Switzerland remained concerned at the constant underrepresentation of women in  human rights bodies and said that specific measures must be taken to establish balance between sexes in treaty bodies.  Nicaragua stressed the importance of training, empowerment and leadership and said that policies were needed to promote education on  human rights.  Spain said that gender equality was a fundamental pillar of its public policies and the vision of the country, and one of the six priorities of the Government.  Portugal asked the panellists about the possibility of introducing a gender quota system for the appointments in the United Nations bodies and mechanisms.  Paraguay urged States to present women as candidates for mandate holders and the Council to keep women in mind when selecting successful candidates.  It was not possible to construct a fair world without gender parity.  Chile said that cultural deconstruction of gender was crucial in removing prejudices and said that the Council could play an important part in this.  Republic of Korea said that the commitments made in relation to gender equality must be fleshed out in concrete action in order to achieve the goals of several initiatives, such as the Beijing Declaration and Programme for Action.  Russia agreed that much remained to be done to implement the Beijing Platform of Action and said that achieving gender equality in the Human Rights Council should not be achieved at the detriment of professionalism.  Colombia said gender equality and empowerment should continue to be a crucial theme for the Human Rights Council, and regretted that there was a gender imbalance within the treaty bodies.  

Indian Law Resource Centre said indigenous women and girls were highly vulnerable to violence and discrimination, including in the United States, and recommended that the Council invite the Secretary General to issue a report on this issue.  Cameroon Youths and Students Forum for Peace said refugees from the Middle East, particularly women, needed social protection, and underlined the importance of international cooperation to ensure that the needs of women were met.  Agence pour les droits de l’homme said giving migrant women the opportunities to fully realize their potential was paramount, and said States had to take all appropriate measures to ensure access to education for women. 

Poland said that currently 39.6 per cent of its civil service was occupied by women and asked the Human Rights Council what administrative measures were being taken to effectively promote the participation of women in the decision-making process and did this change the existing practices?  El Salvador stated that certain situations had created inequality between men and women.  Since 2014, there was a law on development and  protection of micro and small enterprises to promote greater access for women to entrepreneurial work.  Bulgaria said that it was fighting gender stereotypes through the National Action Plan.  The Agenda Equality Act was currently under preparation and would ensure gender equality in all institutions and at all levels.  Ireland said that the equal participation of women from all communities was essential for their proper functioning.  Ireland actively promoted the inclusion of women in all levels, including in peace processes.  Bolivia shared its satisfaction on the adoption of a resolution by the United Nations on public services that recognized the values of the Andean people.  Bolivia had undertaken many measures to promote the participation of women, and in 2008 Bolivia became free of illiteracy.

Concluding Remarks

PATRICIA SCHULZ, Member of the Committee on the Elimination of Discrimination against Women and panel moderator, asked Mr.

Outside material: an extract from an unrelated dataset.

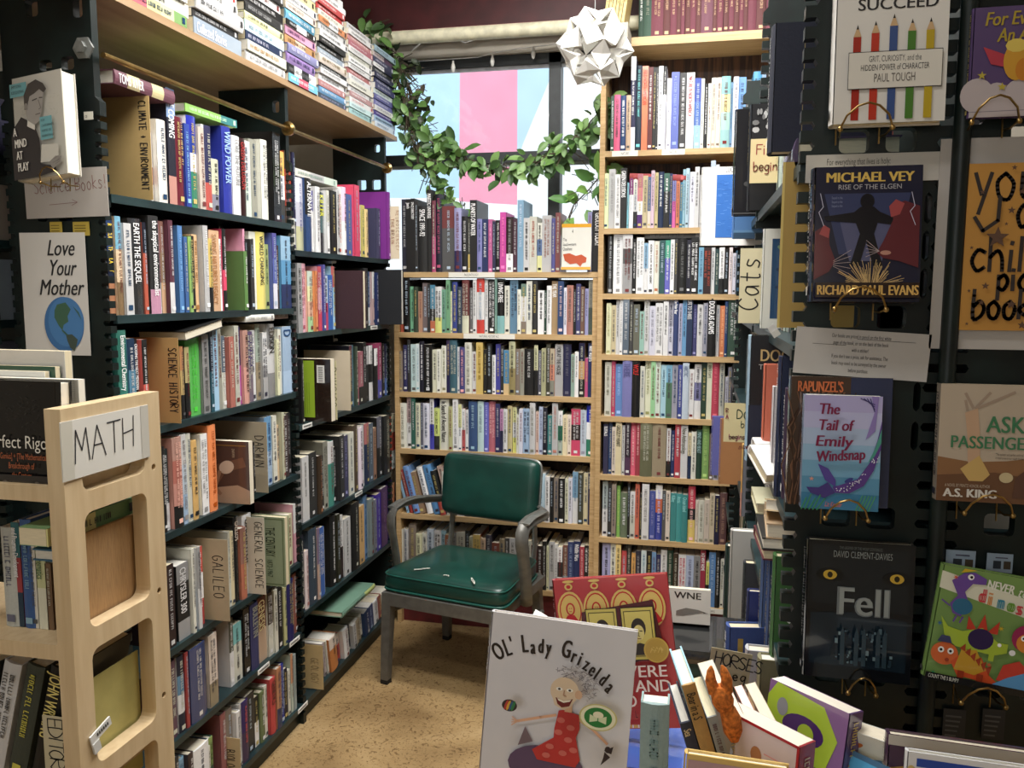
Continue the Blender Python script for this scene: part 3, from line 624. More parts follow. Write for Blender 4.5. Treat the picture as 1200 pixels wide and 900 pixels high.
def book_geo(mb, pg, t, h, d, cols, ink, title, hard, R, fine=True, pm=0, board=None, board_raw=False):
    bt = .0026 if hard else .0008; ov = .003 if hard else .0004
    bands = cols.split('/'); n = len(bands); board = board or (bands[n//2] if n > 1 else None); D = dsat if not board_raw else hx; bul = min(t*.13, .005) if hard else .0008
    ns = (5 if hard else 1) if fine else 1
    for i, c in enumerate(bands):
        z1 = h-h*i/n; z0 = h-h*(i+1)/n; bc = D(board or c); c = D(c)
        mb.box(-t/2, -t/2+bt, .002, d, z0, z1, bc); mb.box(t/2-bt, t/2, .002, d, z0, z1, bc)
        xs = [(-t/2+t*k/ns, -bul*math.sin(PI*k/ns) if ns > 1 else -.0004) for k in range(ns+1)]
        vs = [(x, y+.0005, zz) for zz in (z0, z1) for x, y in xs]; m_ = ns+1
        mb.add(vs, [(k, k+1, m_+k+1, m_+k) for k in range(ns)], c)
        vb = [(-t/2, .003, z0), (t/2, .003, z0), (t/2, .003, z1), (-t/2, .003, z1)]
        mb.add(vb, [(3, 2, 1, 0)], c)
        for zz, fl in ((z0, 1), (z1, 0)):
            if i in (0, n-1): mb.add([(x, y+.0005, zz) for x, y in xs]+[(t/2, .003, zz), (-t/2, .003, zz)], [tuple(range(m_+2)) if not fl else tuple(range(m_+2))[::-1]], c)
    y = -bul-.0004
    if not ink: ink = R.choice(('222', '334', '733', '555', '246')) if lum(bands[0]) > .22 else R.choice(('ddd', 'ccb', 'eee', 'cb7', 'bcd'))
    if title:
        mb.plane((0, y, h), (0, 0, -1), (1, 0, 0), (0, -1, 0))
        hh = min(t*.55, .024); L = h*.86
        W = glyphs(title)[2]*hh*.98*.72
        if W < L*.6: hh = min(hh*L*.7/W, t*.7)
        mb.text(title, h*.05, -hh/2, hh, ink, maxw=L, bold=hh*.012)
    else: spine_letters(mb, t, h, y, ink, R, fine)
    pc = R.choice(('e8dfc9', 'e2d8bd', 'ece6d6', 'dccfae', 'e6e2d8'))
    pg.box(-t/2+bt, t/2-bt, .004, d-ov, ov, h-ov, pc, pm)
BOOKS = []; NAMES = {}
def add_book(M, t, h, d, cols, ink='', title='', label=None, group=None, hard=None, force=False, surf=None, key=None, board=None, art=None, foredge=False, area=None):
    BOOKS.append(dict(M=M, t=t, h=h, d=d, cols=cols, ink=ink, title=title, label=label, group=group, hard=(rnd.random() < .5 if hard is None else hard), force=force, surf=surf, board=board, art=art, area=area, seed=len(BOOKS)))
    return BOOKS[-1]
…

Gujadhur to elaborate on the measures that could be taken to ensure that gender parity was incorporated in mechanisms for securing economic, social and cultural rights in the work of the Human Rights Council.

She asked Ms. Robinson to elaborate on institutional culture and gender parity.

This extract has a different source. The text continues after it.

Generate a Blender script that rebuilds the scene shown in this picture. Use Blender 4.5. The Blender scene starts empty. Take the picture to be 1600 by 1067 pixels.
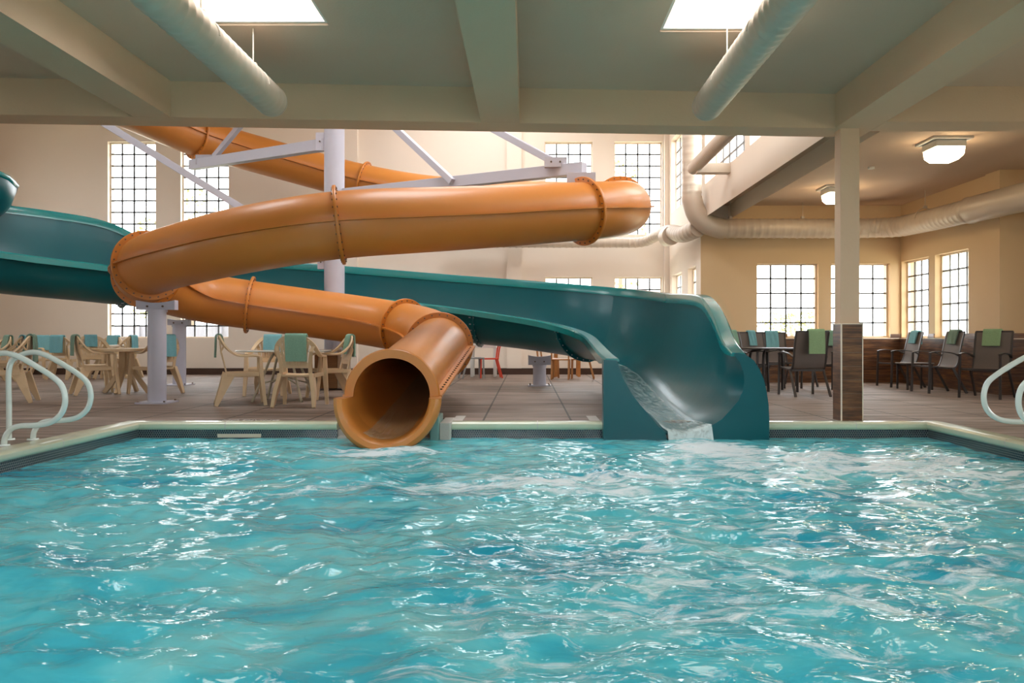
import bpy, bmesh, math, random
import numpy as np
from mathutils import Vector, Matrix
random.seed(7); np.random.seed(7)
PI = math.pi
scene = bpy.context.scene
COL = scene.collection

# ---------------------------------------------------------------- camera, world, exposure
CAMZ, FPX, CX, CY = 0.9, 1280.0, 823.0, 527.0
cam_d = bpy.data.cameras.new('camera'); cam = bpy.data.objects.new('camera', cam_d); COL.objects.link(cam)
cam.location = (0, 0, CAMZ); cam.rotation_euler = (PI/2, 0, 0)
cam_d.sensor_width = 36; cam_d.lens = 36*FPX/1600.0
cam_d.shift_x = (800-CX)/1600.0; cam_d.shift_y = (CY-533.5)/1600.0
cam_d.clip_end = 300
scene.camera = cam
scene.view_settings.view_transform = 'Standard'; scene.view_settings.look = 'None'
scene.view_settings.gamma = 1; scene.view_settings.use_curve_mapping = False
scene.view_settings.exposure = 1.5
W = bpy.data.worlds.new('overcast_sky'); scene.world = W; W.use_nodes = True
bg = W.node_tree.nodes['Background']; bg.inputs[0].default_value = (0.93, 0.97, 1.0, 1)
# bright overcast sky: brightest overhead and towards the veiled sun behind the camera
_n = W.node_tree.nodes; _l = W.node_tree.links; _tc = _n.new('ShaderNodeTexCoord'); _d = _n.new('ShaderNodeVectorMath'); _d.operation = 'DOT_PRODUCT'
_d.inputs[1].default_value = (-.1, -.62, .78); _l.new(_tc.outputs['Generated'], _d.inputs[0])
_m = _n.new('ShaderNodeMapRange'); _m.interpolation_type = 'SMOOTHSTEP'; _m.inputs[1].default_value = -.25; _m.inputs[2].default_value = .75; _m.inputs[3].default_value = 3.0; _m.inputs[4].default_value = 4.1
_l.new(_d.outputs['Value'], _m.inputs[0]); _l.new(_m.outputs[0], bg.inputs[1])

def px(x, y, Z):                       # photo pixel at depth Z -> world point
    return Vector(((x-CX)*Z/FPX, Z, CAMZ-(y-CY)*Z/FPX))
def gx(x, Z): return (x-CX)*Z/FPX

def portal(cx, cy, cz, sx, sy, direction):
    l = bpy.data.lights.new('daylight_portal', 'AREA'); l.shape = 'RECTANGLE'; l.size = sx; l.size_y = sy
    l.cycles.is_portal = True
    o = bpy.data.objects.new('daylight_portal', l); COL.objects.link(o); o.location = (cx, cy, cz)
    o.rotation_euler = Vector(direction).to_track_quat('-Z', 'Y' if abs(direction[2]) < .5 else 'Y').to_euler()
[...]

Ms. Dandan was asked about how to make the consensus on gender parity among mandate holders concrete, and what links were necessary to make between Geneva and New York when appointments were made.

Mr. Møller was asked to elaborate on the possibility of introducing a quota system to increase women’s participation in the United Nations system.

SUBHAS GUJADHUR, Director and Senior Analyst at Universal Rights Group, said the adoption of development goals had led to better recognition of the necessity to ensure gender equality.  Regarding United Nations human rights mechanisms, rules had been adopted to promote gender parity, and voluntary pledges had been made by some States.  The integration of men into efforts to promote gender-parity efforts had to be done in a holistic manner, and civil society had an important role to play in this regard. 

TRACY ROBINSON, Rapporteur on Women’s Rights, Inter-American Commission on Human Rights, said some women faced additional hindrances against participation, including for reasons of poverty, race or other criteria.  She encouraged evaluations of practices and policies, and their impact on women’s empowerment, and underlined the importance of early accountability.  As part of the Inter-American System, she made a call for a replication of today’s discussion at the regional level, and encouraged commitments made at the international level to be reflected within regional organizations as well. 

VIRGINIA DANDAN, Independent Expert on human rights and international solidarity and Member of the Coordination Committee of Special Procedures, said that concretizing meant that the question had to go back to the national level.  Gender equality and parity could not reach the halls of the United Nations unless they came from the national level.  It was related to how New York made appointments.  Very often in the decision-making at that level, gender equality unfortunately became mere rhetoric.  National Governments must give political commitment to gender equality.  Gender equality commitment made at the level of the United Nations could not be reflected unless it first was made at the national level.  As for the European Union’s question about the greatest challenge to achieving gender parity, it lay in the stereotypes that came from national cultures.  There was a need for initiatives reaching out to women, tapping into existing women’s networks, and giving a chance to qualified women.  In that case, there would be a chance for gender equality.

MICHAEL MØLLER, Director-General of the United Nations Office at Geneva, responded to the question about gender quotas, noting that some quotas already existed within the United Nations system.  There was a need to defer responsibility to Member States, and have some sort of accountability on that.  All sorts of measures were in place and the United Nations was close to achieving 50 per cent of female representation.  However, female representation at the senior level still remained problematic and much more had to be done to achieve gender balance.  Mr. Møller encouraged the exchange of ideas and he urged Member States to look at their own recommendations.  It took a little bit of will and imagination to achieve a lot more to move the issue further. 

PATRICIA SCHULZ, Member of the Committee on the Elimination of Discrimination against Women and panel moderator, in concluding remarks said that practical measures could be undertaken, as in the example of the Committee on the Elimination of Discrimination against Women where Nordic countries had provided good male candidates.  She encouraged States parties to start discussing together to ensure that they would come up with candidates, female and male, where they were underrepresented.  In the field of gender equality and the fight against discrimination, the female only composition for bodies such as the Committee on the Elimination of Discrimination against Women reinforced the idea that these were simply women’s issues and should only be dealt with by women.  For example, security was an issue in which women had a huge stake, but they were very rarely at the negotiating table.  The world had to stop making statements and undertake concrete actions.  The Geneva Champions Initiative was a very valuable initiative, for example, and was sure to bring results.  Responsibilities had to be placed where they belonged, namely with States bodies, Treaty bodies, heads of United Nations  agencies, and the non-governmental organizations in Geneva.  There were possibilities of action.  Some designation systems had to be revised in order to be capable to deliver gender diversity.   One thing that could improve gender balance was to stop nominating the same candidates for years.